----- INPUT DATA

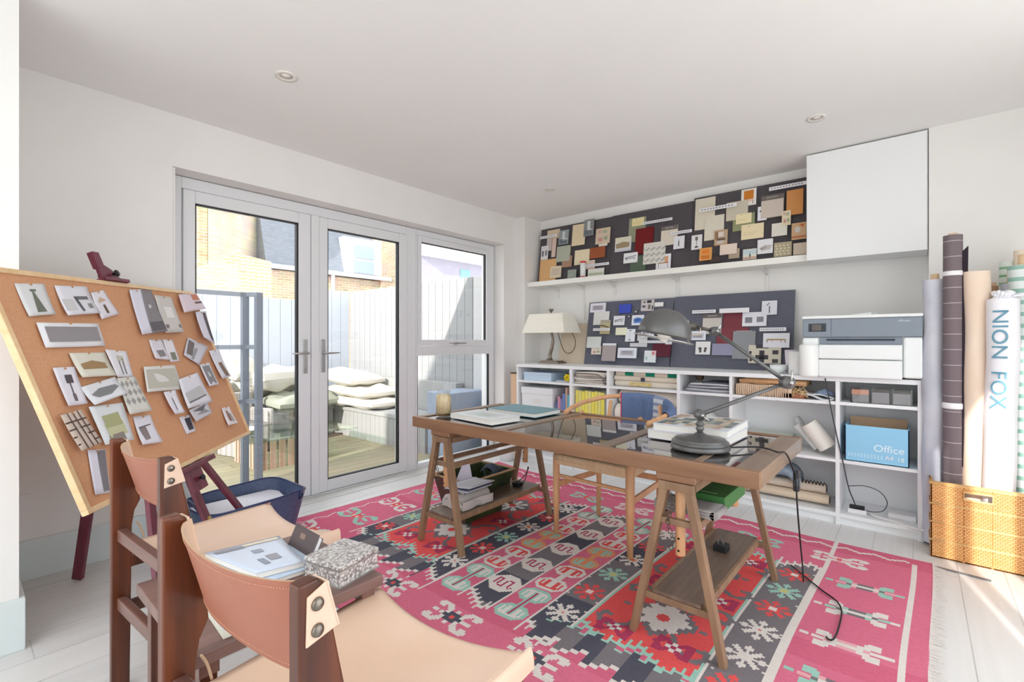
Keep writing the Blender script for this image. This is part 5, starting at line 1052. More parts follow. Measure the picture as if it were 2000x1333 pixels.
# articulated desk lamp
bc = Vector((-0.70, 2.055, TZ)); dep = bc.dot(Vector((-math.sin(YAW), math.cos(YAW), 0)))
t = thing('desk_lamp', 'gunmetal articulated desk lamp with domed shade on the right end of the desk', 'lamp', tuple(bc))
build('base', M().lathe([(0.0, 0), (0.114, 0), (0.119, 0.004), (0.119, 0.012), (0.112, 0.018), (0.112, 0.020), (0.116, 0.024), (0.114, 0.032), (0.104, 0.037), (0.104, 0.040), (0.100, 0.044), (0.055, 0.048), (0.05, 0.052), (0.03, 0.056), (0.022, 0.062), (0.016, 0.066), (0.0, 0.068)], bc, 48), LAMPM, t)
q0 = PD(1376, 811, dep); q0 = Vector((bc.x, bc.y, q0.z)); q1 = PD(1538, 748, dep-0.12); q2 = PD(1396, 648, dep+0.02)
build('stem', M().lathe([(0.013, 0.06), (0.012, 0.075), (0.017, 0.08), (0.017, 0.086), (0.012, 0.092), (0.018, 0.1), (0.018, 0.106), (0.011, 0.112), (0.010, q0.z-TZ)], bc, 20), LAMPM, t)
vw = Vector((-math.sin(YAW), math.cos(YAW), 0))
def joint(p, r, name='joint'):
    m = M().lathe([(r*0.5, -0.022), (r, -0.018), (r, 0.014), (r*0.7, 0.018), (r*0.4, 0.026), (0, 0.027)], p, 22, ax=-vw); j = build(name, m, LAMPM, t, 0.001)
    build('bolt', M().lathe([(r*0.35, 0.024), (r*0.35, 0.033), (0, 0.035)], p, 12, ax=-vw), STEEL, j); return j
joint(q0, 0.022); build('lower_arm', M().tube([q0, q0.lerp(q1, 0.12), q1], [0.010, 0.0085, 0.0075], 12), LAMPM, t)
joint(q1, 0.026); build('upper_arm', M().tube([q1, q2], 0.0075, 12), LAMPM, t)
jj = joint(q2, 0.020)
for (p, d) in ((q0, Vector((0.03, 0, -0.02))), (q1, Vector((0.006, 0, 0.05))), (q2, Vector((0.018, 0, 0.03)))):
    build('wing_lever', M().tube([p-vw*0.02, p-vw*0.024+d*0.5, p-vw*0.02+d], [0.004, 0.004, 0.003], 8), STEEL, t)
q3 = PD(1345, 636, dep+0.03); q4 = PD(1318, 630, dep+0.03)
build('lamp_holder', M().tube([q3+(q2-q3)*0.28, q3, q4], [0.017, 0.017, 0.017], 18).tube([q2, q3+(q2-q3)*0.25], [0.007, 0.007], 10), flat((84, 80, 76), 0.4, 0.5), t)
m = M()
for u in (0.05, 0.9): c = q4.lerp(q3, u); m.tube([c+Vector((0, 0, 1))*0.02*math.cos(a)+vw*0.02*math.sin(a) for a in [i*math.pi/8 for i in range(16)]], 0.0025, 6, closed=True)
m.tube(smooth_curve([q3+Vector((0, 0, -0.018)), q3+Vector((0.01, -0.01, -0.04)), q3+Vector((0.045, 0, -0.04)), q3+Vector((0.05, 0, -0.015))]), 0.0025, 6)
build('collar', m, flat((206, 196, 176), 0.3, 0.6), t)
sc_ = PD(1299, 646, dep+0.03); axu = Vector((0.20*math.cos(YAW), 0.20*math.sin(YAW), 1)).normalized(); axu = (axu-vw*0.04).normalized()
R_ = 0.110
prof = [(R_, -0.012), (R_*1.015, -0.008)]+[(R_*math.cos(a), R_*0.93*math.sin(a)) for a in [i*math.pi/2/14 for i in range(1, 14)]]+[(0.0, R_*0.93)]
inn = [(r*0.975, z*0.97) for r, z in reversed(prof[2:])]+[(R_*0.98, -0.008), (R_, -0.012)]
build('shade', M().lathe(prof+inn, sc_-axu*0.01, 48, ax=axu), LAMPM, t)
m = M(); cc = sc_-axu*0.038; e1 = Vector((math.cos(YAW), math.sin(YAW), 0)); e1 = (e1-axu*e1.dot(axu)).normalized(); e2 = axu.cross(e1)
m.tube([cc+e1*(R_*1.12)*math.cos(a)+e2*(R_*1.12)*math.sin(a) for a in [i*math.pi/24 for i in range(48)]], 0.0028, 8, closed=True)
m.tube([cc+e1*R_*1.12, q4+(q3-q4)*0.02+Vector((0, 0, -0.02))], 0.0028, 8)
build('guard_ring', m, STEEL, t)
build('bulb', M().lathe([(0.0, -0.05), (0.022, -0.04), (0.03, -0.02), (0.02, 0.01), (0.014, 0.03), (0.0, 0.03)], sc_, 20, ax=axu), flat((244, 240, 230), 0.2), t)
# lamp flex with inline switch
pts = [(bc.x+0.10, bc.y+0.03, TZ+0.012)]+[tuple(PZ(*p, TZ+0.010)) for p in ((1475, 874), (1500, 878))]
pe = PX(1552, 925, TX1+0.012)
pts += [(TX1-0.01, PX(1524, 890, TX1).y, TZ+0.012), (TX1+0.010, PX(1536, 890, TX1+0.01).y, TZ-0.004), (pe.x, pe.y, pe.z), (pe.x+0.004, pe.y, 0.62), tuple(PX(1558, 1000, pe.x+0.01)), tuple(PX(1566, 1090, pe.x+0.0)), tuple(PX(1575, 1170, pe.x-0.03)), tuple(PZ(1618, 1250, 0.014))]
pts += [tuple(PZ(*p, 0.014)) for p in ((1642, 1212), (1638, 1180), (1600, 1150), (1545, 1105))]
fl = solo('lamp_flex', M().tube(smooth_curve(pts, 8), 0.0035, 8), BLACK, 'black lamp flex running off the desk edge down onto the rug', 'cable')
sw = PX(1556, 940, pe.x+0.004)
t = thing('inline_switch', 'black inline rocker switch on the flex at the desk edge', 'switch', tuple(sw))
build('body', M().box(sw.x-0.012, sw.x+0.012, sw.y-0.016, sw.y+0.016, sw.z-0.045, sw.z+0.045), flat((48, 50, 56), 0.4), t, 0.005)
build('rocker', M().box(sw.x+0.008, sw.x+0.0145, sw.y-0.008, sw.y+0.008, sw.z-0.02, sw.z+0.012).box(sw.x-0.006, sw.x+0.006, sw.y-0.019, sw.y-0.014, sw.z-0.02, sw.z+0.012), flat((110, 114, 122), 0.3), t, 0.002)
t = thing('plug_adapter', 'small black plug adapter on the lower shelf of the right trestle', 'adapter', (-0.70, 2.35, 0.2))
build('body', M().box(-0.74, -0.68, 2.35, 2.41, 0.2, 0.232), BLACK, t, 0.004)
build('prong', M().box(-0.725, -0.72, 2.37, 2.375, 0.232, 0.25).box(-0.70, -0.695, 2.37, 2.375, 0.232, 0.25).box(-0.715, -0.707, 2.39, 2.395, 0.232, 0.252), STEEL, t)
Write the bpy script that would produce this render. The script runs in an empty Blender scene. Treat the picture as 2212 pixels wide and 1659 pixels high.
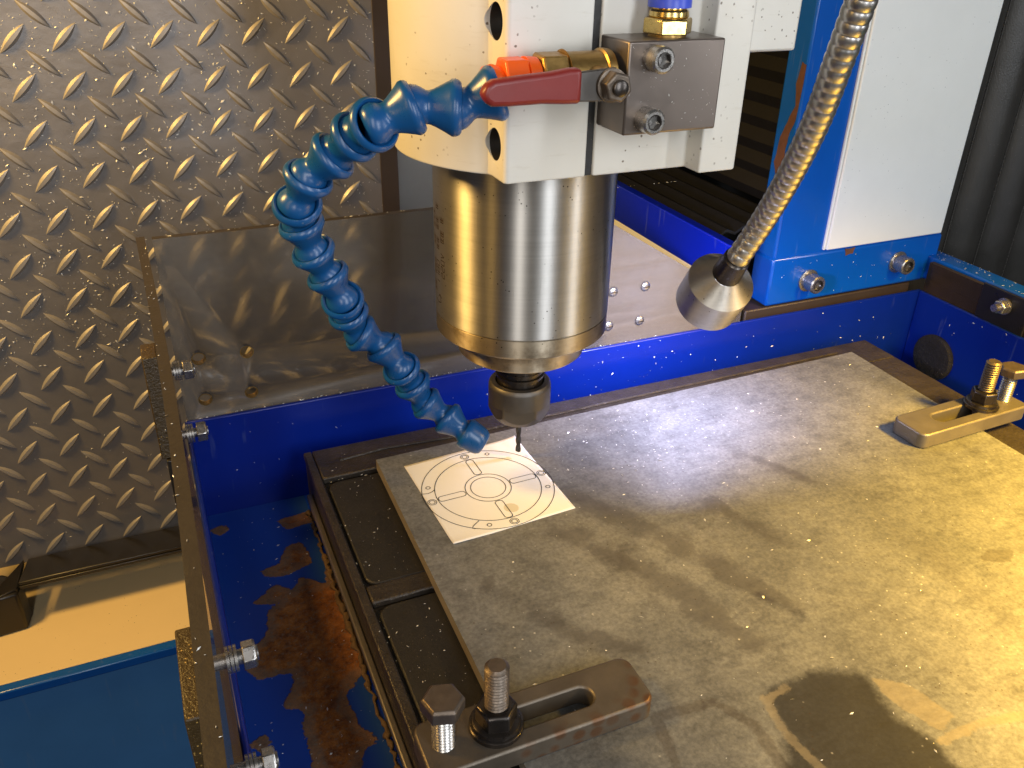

----------

YOUR OBJECTIVE
Without including any pictures, please restate all the records exactly.

TASK RESULT
Keep writing the Blender script for this image. This is part 5, starting at line 1052. More parts follow. Measure the picture as if it were 2000x1333 pixels.
# articulated desk lamp
bc = Vector((-0.70, 2.055, TZ)); dep = bc.dot(Vector((-math.sin(YAW), math.cos(YAW), 0)))
t = thing('desk_lamp', 'gunmetal articulated desk lamp with domed shade on the right end of the desk', 'lamp', tuple(bc))
build('base', M().lathe([(0.0, 0), (0.114, 0), (0.119, 0.004), (0.119, 0.012), (0.112, 0.018), (0.112, 0.020), (0.116, 0.024), (0.114, 0.032), (0.104, 0.037), (0.104, 0.040), (0.100, 0.044), (0.055, 0.048), (0.05, 0.052), (0.03, 0.056), (0.022, 0.062), (0.016, 0.066), (0.0, 0.068)], bc, 48), LAMPM, t)
q0 = PD(1376, 811, dep); q0 = Vector((bc.x, bc.y, q0.z)); q1 = PD(1538, 748, dep-0.12); q2 = PD(1396, 648, dep+0.02)
build('stem', M().lathe([(0.013, 0.06), (0.012, 0.075), (0.017, 0.08), (0.017, 0.086), (0.012, 0.092), (0.018, 0.1), (0.018, 0.106), (0.011, 0.112), (0.010, q0.z-TZ)], bc, 20), LAMPM, t)
vw = Vector((-math.sin(YAW), math.cos(YAW), 0))
def joint(p, r, name='joint'):
    m = M().lathe([(r*0.5, -0.022), (r, -0.018), (r, 0.014), (r*0.7, 0.018), (r*0.4, 0.026), (0, 0.027)], p, 22, ax=-vw); j = build(name, m, LAMPM, t, 0.001)
    build('bolt', M().lathe([(r*0.35, 0.024), (r*0.35, 0.033), (0, 0.035)], p, 12, ax=-vw), STEEL, j); return j
joint(q0, 0.022); build('lower_arm', M().tube([q0, q0.lerp(q1, 0.12), q1], [0.010, 0.0085, 0.0075], 12), LAMPM, t)
joint(q1, 0.026); build('upper_arm', M().tube([q1, q2], 0.0075, 12), LAMPM, t)
jj = joint(q2, 0.020)
for (p, d) in ((q0, Vector((0.03, 0, -0.02))), (q1, Vector((0.006, 0, 0.05))), (q2, Vector((0.018, 0, 0.03)))):
    build('wing_lever', M().tube([p-vw*0.02, p-vw*0.024+d*0.5, p-vw*0.02+d], [0.004, 0.004, 0.003], 8), STEEL, t)
q3 = PD(1345, 636, dep+0.03); q4 = PD(1318, 630, dep+0.03)
build('lamp_holder', M().tube([q3+(q2-q3)*0.28, q3, q4], [0.017, 0.017, 0.017], 18).tube([q2, q3+(q2-q3)*0.25], [0.007, 0.007], 10), flat((84, 80, 76), 0.4, 0.5), t)
m = M()
for u in (0.05, 0.9): c = q4.lerp(q3, u); m.tube([c+Vector((0, 0, 1))*0.02*math.cos(a)+vw*0.02*math.sin(a) for a in [i*math.pi/8 for i in range(16)]], 0.0025, 6, closed=True)
m.tube(smooth_curve([q3+Vector((0, 0, -0.018)), q3+Vector((0.01, -0.01, -0.04)), q3+Vector((0.045, 0, -0.04)), q3+Vector((0.05, 0, -0.015))]), 0.0025, 6)
build('collar', m, flat((206, 196, 176), 0.3, 0.6), t)
sc_ = PD(1299, 646, dep+0.03); axu = Vector((0.20*math.cos(YAW), 0.20*math.sin(YAW), 1)).normalized(); axu = (axu-vw*0.04).normalized()
R_ = 0.110
prof = [(R_, -0.012), (R_*1.015, -0.008)]+[(R_*math.cos(a), R_*0.93*math.sin(a)) for a in [i*math.pi/2/14 for i in range(1, 14)]]+[(0.0, R_*0.93)]
inn = [(r*0.975, z*0.97) for r, z in reversed(prof[2:])]+[(R_*0.98, -0.008), (R_, -0.012)]
build('shade', M().lathe(prof+inn, sc_-axu*0.01, 48, ax=axu), LAMPM, t)
m = M(); cc = sc_-axu*0.038; e1 = Vector((math.cos(YAW), math.sin(YAW), 0)); e1 = (e1-axu*e1.dot(axu)).normalized(); e2 = axu.cross(e1)
m.tube([cc+e1*(R_*1.12)*math.cos(a)+e2*(R_*1.12)*math.sin(a) for a in [i*math.pi/24 for i in range(48)]], 0.0028, 8, closed=True)
m.tube([cc+e1*R_*1.12, q4+(q3-q4)*0.02+Vector((0, 0, -0.02))], 0.0028, 8)
build('guard_ring', m, STEEL, t)
build('bulb', M().lathe([(0.0, -0.05), (0.022, -0.04), (0.03, -0.02), (0.02, 0.01), (0.014, 0.03), (0.0, 0.03)], sc_, 20, ax=axu), flat((244, 240, 230), 0.2), t)
# lamp flex with inline switch
pts = [(bc.x+0.10, bc.y+0.03, TZ+0.012)]+[tuple(PZ(*p, TZ+0.010)) for p in ((1475, 874), (1500, 878))]
pe = PX(1552, 925, TX1+0.012)
pts += [(TX1-0.01, PX(1524, 890, TX1).y, TZ+0.012), (TX1+0.010, PX(1536, 890, TX1+0.01).y, TZ-0.004), (pe.x, pe.y, pe.z), (pe.x+0.004, pe.y, 0.62), tuple(PX(1558, 1000, pe.x+0.01)), tuple(PX(1566, 1090, pe.x+0.0)), tuple(PX(1575, 1170, pe.x-0.03)), tuple(PZ(1618, 1250, 0.014))]
pts += [tuple(PZ(*p, 0.014)) for p in ((1642, 1212), (1638, 1180), (1600, 1150), (1545, 1105))]
fl = solo('lamp_flex', M().tube(smooth_curve(pts, 8), 0.0035, 8), BLACK, 'black lamp flex running off the desk edge down onto the rug', 'cable')
sw = PX(1556, 940, pe.x+0.004)
t = thing('inline_switch', 'black inline rocker switch on the flex at the desk edge', 'switch', tuple(sw))
build('body', M().box(sw.x-0.012, sw.x+0.012, sw.y-0.016, sw.y+0.016, sw.z-0.045, sw.z+0.045), flat((48, 50, 56), 0.4), t, 0.005)
build('rocker', M().box(sw.x+0.008, sw.x+0.0145, sw.y-0.008, sw.y+0.008, sw.z-0.02, sw.z+0.012).box(sw.x-0.006, sw.x+0.006, sw.y-0.019, sw.y-0.014, sw.z-0.02, sw.z+0.012), flat((110, 114, 122), 0.3), t, 0.002)
t = thing('plug_adapter', 'small black plug adapter on the lower shelf of the right trestle', 'adapter', (-0.70, 2.35, 0.2))
build('body', M().box(-0.74, -0.68, 2.35, 2.41, 0.2, 0.232), BLACK, t, 0.004)
build('prong', M().box(-0.725, -0.72, 2.37, 2.375, 0.232, 0.25).box(-0.70, -0.695, 2.37, 2.375, 0.232, 0.25).box(-0.715, -0.707, 2.39, 2.395, 0.232, 0.252), STEEL, t)
Write the bpy script that would produce this render. The script runs in an empty Blender scene. Treat the picture as 2212 pixels wide and 1659 pixels high.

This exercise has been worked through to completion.